Tuesday, September 20, 2011

Book Thirty Four- The Mysteries of Udolpho


This book was written in 1794, is 672 pages long, and features a heroine that cries a lot and faints even more. That being said, wanna hear something shocking? I really, really liked this book.

Okay, to be sure, it started out a bit slow. The book begins with the very picture of a tranquil family - Monsieur St. Aubert, his demure wife, and his blushing, innocent daughter Emily. This is a family that enjoys the music of the lute, long strolls in the woods, and sudden bursts of poetry composition. They are, of course, as happy as can be, and it's really quite boring. But luckily the plot begins to zip right along - Emily loses not one, but two parents, goes on a journey through France, meets a dashing young Chevalier, dodges a couple marriage proposals, gets kidnapped to Italy, is held in a mysterious, haunted castle with a band of ruffians, and discovers the secrets of her family's past. Oh, and did I mention she faints a lot? She also really loves to repose. I've started saying repose after reading this book, and now my flatmates think I'm crazy. Blame the eighteenth century fiction, I say!

I took me awhile to get past the language in this book, first off, and it is a bit off-putting to have a heroine that's constantly bursting into tears at the mere thought of her lost love. But all that being said, Emily really is a brave girl, especially for the time period, and she ends up learning how to handle herself quite well. I think one of the points Radcliff was trying to make with this book was "Control your passions, be levelheaded, act demurely," but what I got out of it was, "No one's gonna stick up for you, so it's time to grow up and make the hard decisions the best you can." Not a bad theme, I'd say. I mean, most of the book is about the epic romance between Emily and Valancourt, and of the two of them, he's more of the hysterical princess, always babbling about running off and forever parting and the shade of love being pulled over his eyes....the reversal of gender roles is kind of refreshing. I may have started off scoffing at Emily, but after we had traveled almost seven hundred pages together, I started to feel almost like we were....friends, I guess? Don't judge me, I know I'm a book nerd. It's just that the book is so focused on Emily's trials and inner conflicts that I ended up feeling like I really got to know her, and liked her better for it. I think that's the mark of a good author, which Radcliff has certainly proven herself to be.

Another thing I really enjoyed about this book was the beautiful descriptions of nature. You'd think that after the seventh time she had described a sunset sinking into the distant Pyrenees, it would start to get old. Maybe I'm just a hopeless nature lover, but it didn't feel stale to me, and her language was so evocative and lovely - people just don't write like that anymore. It reminds me of when we were all in English class in like middle school and first learned what imagery was, and had to write all sorts of nonsense about the "shimmery, sparkling blue water" and such. Well, that's bad imagery. This is good imagery - a passage where Emily is on the ramparts of Udolpho watching a lightning storm.
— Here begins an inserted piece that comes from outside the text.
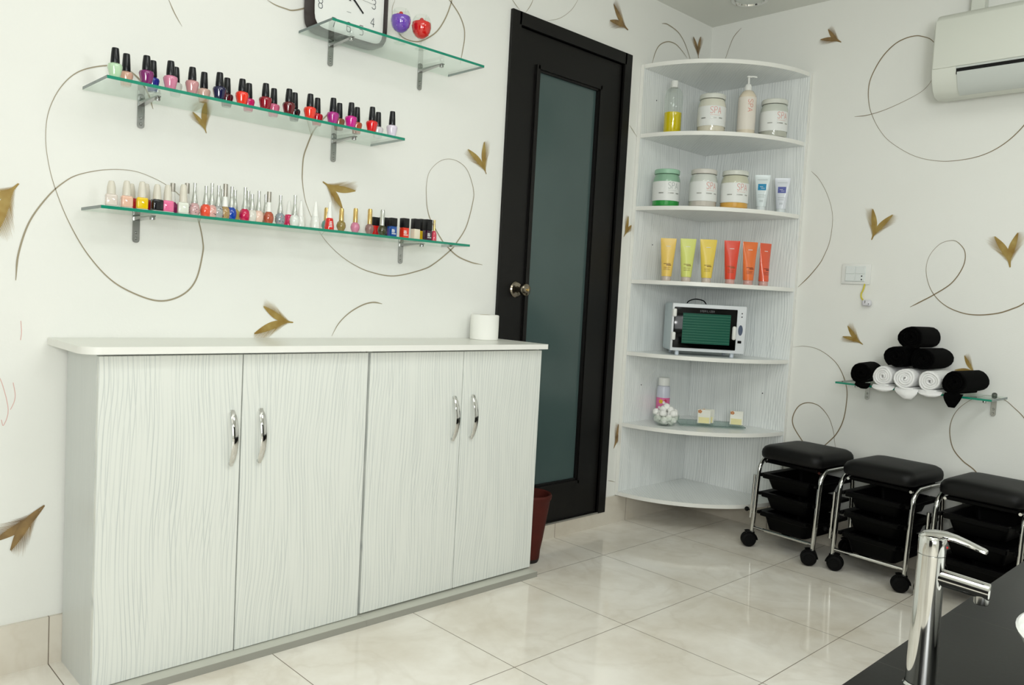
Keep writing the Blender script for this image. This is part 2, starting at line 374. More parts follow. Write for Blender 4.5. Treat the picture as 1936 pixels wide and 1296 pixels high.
VINES_LEFT=[[(-3.073, 1.034), (-3.068, 1.102), (-3.045, 1.185), (-3.004, 1.255), (-2.967, 1.297), (-2.93, 1.323), (-2.864, 1.345), (-2.796, 1.352), (-2.739, 1.34), (-2.691, 1.319), (-2.656, 1.293), (-2.624, 1.258), (-2.607, 1.232), (-2.593, 1.176), (-2.592, 1.137), (-2.61, 1.058), (-2.648, 1.013), (-2.708, 0.993), (-2.774, 1.008), (-2.844, 1.046), (-2.906, 1.114), (-2.953, 1.195), (-2.986, 1.277), (-3.003, 1.34), (-3.011, 1.406), (-3.005, 1.475), (-2.978, 1.542), (-2.935, 1.592), (-2.87, 1.622), (-2.823, 1.625), (-2.785, 1.606), (-2.759, 1.57), (-2.745, 1.531)], [(-2.416, 1.925), (-2.39, 1.918), (-2.354, 1.916), (-2.329, 1.918), (-2.284, 1.939), (-2.226, 1.976)], [(-1.945, 2.067), (-1.958, 2.027), (-1.951, 1.985), (-1.923, 1.951), (-1.896, 1.94), (-1.852, 1.942), (-1.815, 1.958), (-1.762, 2.0), (-1.725, 2.057), (-1.703, 2.114), (-1.697, 2.14)], [(-1.719, 2.132), (-1.698, 2.119), (-1.659, 2.086), (-1.635, 2.048), (-1.63, 2.011), (-1.635, 1.971), (-1.645, 1.914)], [(-2.711, 1.843), (-2.693, 1.809), (-2.671, 1.778)], [(-2.182, 1.63), (-2.199, 1.615), (-2.224, 1.584), (-2.244, 1.555), (-2.262, 1.51), (-2.274, 1.469), (-2.276, 1.415), (-2.274, 1.391), (-2.269, 1.362), (-2.26, 1.329), (-2.238, 1.284), (-2.214, 1.248), (-2.182, 1.211), (-2.134, 1.173), (-2.075, 1.141), (-2.003, 1.118), (-1.9, 1.109), (-1.776, 1.139), (-1.717, 1.168), (-1.644, 1.223), (-1.617, 1.254), (-1.576, 1.315), (-1.55, 1.406), (-1.548, 1.457), (-1.58, 1.523), (-1.621, 1.551), (-1.673, 1.557), (-1.722, 1.54), (-1.764, 1.497), (-1.775, 1.447), (-1.772, 1.398), (-1.765, 1.36), (-1.746, 1.32), (-1.692, 1.255), (-1.665, 1.233), (-1.614, 1.201), (-1.546, 1.182), (-1.483, 1.175)], [(-2.144, 0.893), (-2.119, 0.936), (-2.079, 0.973), (-2.028, 1.001), (-1.984, 1.012), (-1.946, 1.008)], [(-0.624, 1.873), (-0.594, 1.852), (-0.555, 1.824)], [(-0.621, 0.21), (-0.593, 0.204), (-0.565, 0.196)], [(-1.406, 2.224), (-1.381, 2.205), (-1.354, 2.19)], [(-1.282, 2.256), (-1.3, 2.22), (-1.324, 2.188)], [(-1.011, 2.341), (-1.057, 2.274), (-1.123, 2.222), (-1.199, 2.19)], [(-0.429, 2.385), (-0.383, 2.393), (-0.307, 2.383), (-0.261, 2.363), (-0.221, 2.33), (-0.183, 2.282), (-0.169, 2.247)], [(-0.486, 2.18), (-0.464, 2.242), (-0.433, 2.284), (-0.374, 2.314), (-0.309, 2.319), (-0.253, 2.301), (-0.205, 2.277)]]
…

"Sometimes, a cloud opened its light upon a distant mountain, and, while the sudden splendour illumined all its recesses of rock and wood, the rest of the scene remained in deep shadow; at others, partial features of the castle were revealed by the glimpse -- the ancient arch leading to the east rampart, the turrent above, or the fortifications beyond, and then, perhaps, the whole edifice with all its towers, its dark massy walls and pointed casements would appear, and vanish in an instant."

There is a very small moment that I also really connected with. Near the end of the book, the Lady Blanche is looking out the window of her chateau at the first ocean sunset she's ever seen. Blanche had spent the better part of the past few years locked in a convent, but as she gazes out at the sun over the water, she feels closer to God than any time she spent with the nuns, and wonders how people could think to find Him in anything other than nature. Quite pantheistic for the eighteenth century.

I've got one last thing to address - the spooky parts of the story, of course! The back cover of the copy I have explains that Radcliff was an inspiration to everyone from Poe to Sade, and all the creepy hauntings and inexplicable events she has included within the book were some of the precursors to modern horror stories. I love a ghost story as much as anyone, so I was a little disappointed when Radcliff appeared to be frantically tying up loose ends in the last thirty pages or so, including logical explanations for all the hauntings and disappearances within the castles. I would have loved for a few unsolved mysteries to stay in there to keep on puzzling the readers, but you can't have everything, and given that this book was probably intended for young ladies, it wouldn't do to frighten them.

In summary: A surprisingly engaging and beautiful book about fortitude and perseverance. I would love to read this my children, if my children could understand words like "tempest" and "lamentation". I can dream, right?